Abstract
Prostitution in Iran during the 1960s and 1970s, particularly in Tehran, remained a mostly undiscussed topic in public discourse. This was despite the presence of thousands of prostitutes in Tehran’s prominent red-light district Shahr-e Now and a state feminist program that sought to portray itself as progressive and attentive to the plight of women. This paper explores how and why Iranians talked about prostitution to fill in the historiographic holes surrounding such a major institution in Tehran, as well as situate prostitution within the broader consumer culture of its day. For these purposes, this paper asks several questions. Why did silence on such an obvious phenomenon predominate? Why were certain commodified and sexualized forms and depictions of real or fictional women permissible for public consumption, while prostitution tended to be ignored? Previous works tend to focus on the health and daily life of prostitutes in relation to state regulation, without attention to the wider, long-term national context or the global trends in consumerism and the regulation of prostitution.

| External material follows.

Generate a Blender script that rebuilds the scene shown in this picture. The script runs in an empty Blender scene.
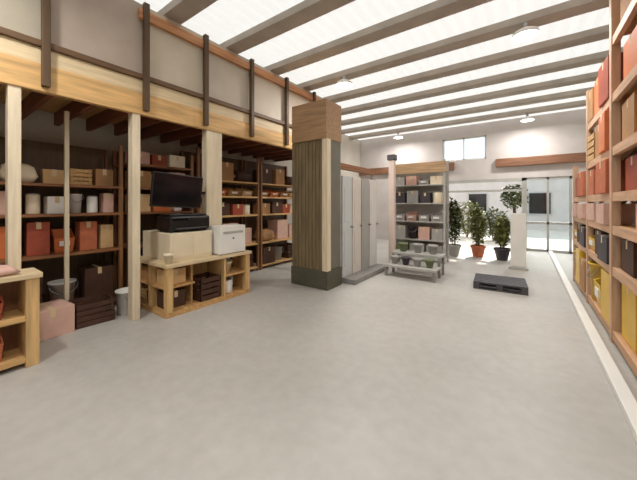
import bpy, bmesh, math, random
from mathutils import Vector, Matrix
random.seed(7)
S = bpy.context.scene
C = S.collection
R = math.radians

# ------------------------------------------------------------------ camera
cd = bpy.data.cameras.new('camera'); cam = bpy.data.objects.new('camera', cd); C.objects.link(cam)
cd.sensor_width = 36.0
cd.lens = 290.0 / 637.0 * 36.0
cd.shift_y = -37.0 / 637.0
cd.clip_start = 0.05
cam.location = (0, 0, 1.6)
cam.rotation_euler = (R(90), 0, R(35.5))
S.camera = cam
# ------------------------------------------------------------------ world, sun, exposure
W = bpy.data.worlds.new('sky'); S.world = W; W.use_nodes = True
bg = W.node_tree.nodes['Background']
bg.inputs[0].default_value = (0.88, 0.94, 1.0, 1)
bg.inputs[1].default_value = 1.35
sd = bpy.data.lights.new('sun', 'SUN'); sd.energy = 6.0; sd.angle = R(2); sd.color = (1, .95, .86)
so = bpy.data.objects.new('sun', sd); C.objects.link(so)
so.rotation_euler = Vector((-0.12, -1.0, -0.66)).to_track_quat('-Z', 'Y').to_euler()
S.view_settings.view_transform = 'Standard'
S.view_settings.look = 'None'
S.view_settings.gamma = 1
S.view_settings.use_curve_mapping = False
S.view_settings.exposure = 0.17
LAMP_POWER = 46.0

# ------------------------------------------------------------------ materials
def lin(c):
    return tuple(((v/255)/12.92 if v/255 <= .04045 else ((v/255+.055)/1.055)**2.4) for v in c)
MATS = {}
def mat(name, rgb, rough=.6, kind='plain', var=.18, scale=8.0, metal=0.0, bump=0.0, stretch=(1, 1, 1), emit=0, trans=0):
    if name in MATS: return MATS[name]
    m = bpy.data.materials.new(name); m.use_nodes = True
    nt = m.node_tree; n = nt.nodes; l = nt.links
    b = n['Principled BSDF']
    c = lin(rgb)
    b.inputs['Roughness'].default_value = rough
    b.inputs['Metallic'].default_value = metal
    b.inputs['Base Color'].default_value = (*c, 1)
    if trans:
        b.inputs['Transmission Weight'].default_value = trans
    if emit:
        b.inputs['Emission Color'].default_value = (*c, 1); b.inputs['Emission Strength'].default_value = emit
    if kind != 'plain':
        tc = n.new('ShaderNodeTexCoord'); mp = n.new('ShaderNodeMapping')
        l.new(tc.outputs['Object'], mp.inputs['Vector'])
        mp.inputs['Scale'].default_value = stretch
        tx = n.new('ShaderNodeTexNoise'); tx.inputs['Scale'].default_value = scale
        tx.inputs['Detail'].default_value = 6
        l.new(mp.outputs[0], tx.inputs['Vector'])
        rp = n.new('ShaderNodeValToRGB')
        rp.color_ramp.elements[0].position = .3; rp.color_ramp.elements[1].position = .72
        rp.color_ramp.elements[0].color = (*[v*(1-var) for v in c], 1)
        rp.color_ramp.elements[1].color = (*[min(1, v*(1+var)) for v in c], 1)
        l.new(tx.outputs['Fac'], rp.inputs['Fac'])
        l.new(rp.outputs['Color'], b.inputs['Base Color'])
        if bump:
            bp = n.new('ShaderNodeBump'); bp.inputs['Strength'].default_value = bump; bp.inputs['Distance'].default_value = .01
            l.new(tx.outputs['Fac'], bp.inputs['Height']); l.new(bp.outputs[0], b.inputs['Normal'])
    MATS[name] = m
    return m
def wood(name, rgb, ax=2, var=.25, rough=.55):
    st = [14, 14, 14]; st[ax] = 1.2
    return mat(name, rgb, rough, 'noise', var, 1.6, bump=.15, stretch=tuple(st))

M_pineY = wood('pine_along_aisle', (212, 170, 112), 1)
M_pineZ = wood('pine_upright', (210, 172, 118), 2)
M_pineX = wood('pine_across', (202, 158, 102), 0)
M_paleZ = wood('pale_post_wood', (226, 210, 182), 2, .12)
M_paleY = wood('pale_board', (216, 194, 156), 1, .15)
M_brownX = wood('brown_joist', (122, 70, 48), 0)
M_brownY = wood('brown_shelf', (140, 92, 56), 1)
M_brownZ = wood('brown_upright', (134, 92, 58), 2)
M_darkH = wood('header_brown', (132, 92, 68), 0)
M_darkZ = wood('dark_upright', (88, 66, 42), 2)
M_darkY = wood('dark_rail', (104, 76, 50), 1)
M_orange = wood('orange_brown_beam', (196, 140, 96), 1)
M_rackY = wood('rack_beam', (206, 164, 130), 1, .18)
M_rackZ = wood('rack_upright', (200, 164, 134), 2, .18)
M_olive = wood('olive_board', (122, 106, 78), 2, .3)
M_cream = mat('cream_paint', (228, 214, 186), .5, 'noise', .05, 3)
M_white = mat('white_paint', (236, 234, 228), .5, 'noise', .04, 3)
M_ceil = mat('ceiling_white', (240, 238, 234), .7, 'noise', .03, 1.5)
M_beam = mat('ceiling_beam_grey', (176, 166, 154), .65, 'noise', .12, 3)
M_wall = mat('wall_plaster', (200, 192, 180), .8, 'noise', .08, 2.2)
M_wallg = mat('far_wall_plaster', (206, 198, 194), .8, 'noise', .06, 2.2)
M_grey = mat('grey_paint', (178, 176, 170), .5, 'noise', .08, 4)
M_mid = mat('mid_grey', (138, 136, 132), .6, 'noise', .15, 5)
M_dgrey = mat('dark_grey', (76, 74, 78), .55, 'noise', .2, 6)
M_black = mat('black_plastic', (14, 14, 16), .35, 'noise', .2, 20)
M_screen = mat('dark_screen', (8, 10, 18), .12)
M_metal = mat('brushed_steel', (170, 170, 170), .35, 'noise', .1, 20, metal=.8)
M_glass = mat('window_glass', (235, 245, 248), .03, trans=1.0)
M_glow = mat('lamp_diffuser', (255, 248, 232), .4, emit=14)
M_leaf = mat('leaf_green', (124, 126, 70), .5, 'noise', .4, 9)
M_leaf2 = mat('leaf_dark_green', (86, 92, 50), .5, 'noise', .4, 9)
M_trunk = mat('bark', (92, 70, 48), .9, 'noise', .3, 9)
M_soil = mat('soil', (58, 44, 34), .95, 'noise', .3, 30)
M_tape = mat('parcel_tape', (214, 190, 150), .3)
M_terra = mat('terracotta', (190, 108, 74), .8, 'noise', .14, 9)
COL = {
 'brown': mat('cardboard_brown', (176, 132, 88), .8, 'noise', .12, 6),
 'tan': mat('cardboard_tan', (208, 170, 122), .8, 'noise', .1, 6),
 'rust red': mat('rust_red', (158, 72, 48), .6, 'noise', .14, 6),
 'orange': mat('orange_card', (210, 116, 62), .6, 'noise', .12, 6),
 'cream': mat('cream_card', (232, 216, 188), .6, 'noise', .06, 6),
 'pink': mat('pinkish_card', (212, 172, 156), .6, 'noise', .08, 6),
 'white': mat('white_card', (236, 232, 226), .5, 'noise', .04, 6),
 'dark brown': mat('dark_brown', (76, 48, 32), .7, 'noise', .2, 6),
 'charcoal': mat('charcoal', (62, 56, 62), .55, 'noise', .2, 6),
 'grey': mat('grey_card', (164, 162, 158), .6, 'noise', .1, 6),
 'yellow': mat('yellow_plastic', (222, 180, 58), .4, 'noise', .08, 6),
 'terracotta': M_terra,
 'green': mat('dull_green', (112, 122, 86), .6, 'noise', .14, 6),
}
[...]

My research utilizes a variety of sources, including contemporary government and academic studies, photographs, investigative journalist accounts, Kamran Shirdel’s suppressed documentary, semi-realistic short stories, and Iranian and American newspapers. Since the extensive presence of prostitution in Iran and its relationship to consumer culture was not consistently discussed openly in any one source, it is imperative to examine a plethora of cultural artifacts and written documents. I argue that Iranian discourses concerning prostitution and the commodification of women arose from the intersection of domestic and global political, cultural, and socio-economic trends in the context of a state-sponsored modernization program and growing consumer culture. Furthermore, a larger debate over modernity in Iran enveloped these issues. Above all, the state wanted to preserve its national prestige from the appearance backwardness, yet uncertainty existed within the government and society at large about what constituted modernity and backwardness. Certain forms of commodified women could be made acceptable for public consumption and viewing if they could be presented to the government as participating in an acceptable modernity according to the state’s few and vague principles, which often took cues from the West. The state and the educated, urban classes of Tehran knew that they wanted to be modern, but they were not always quite sure what exactly that might entail.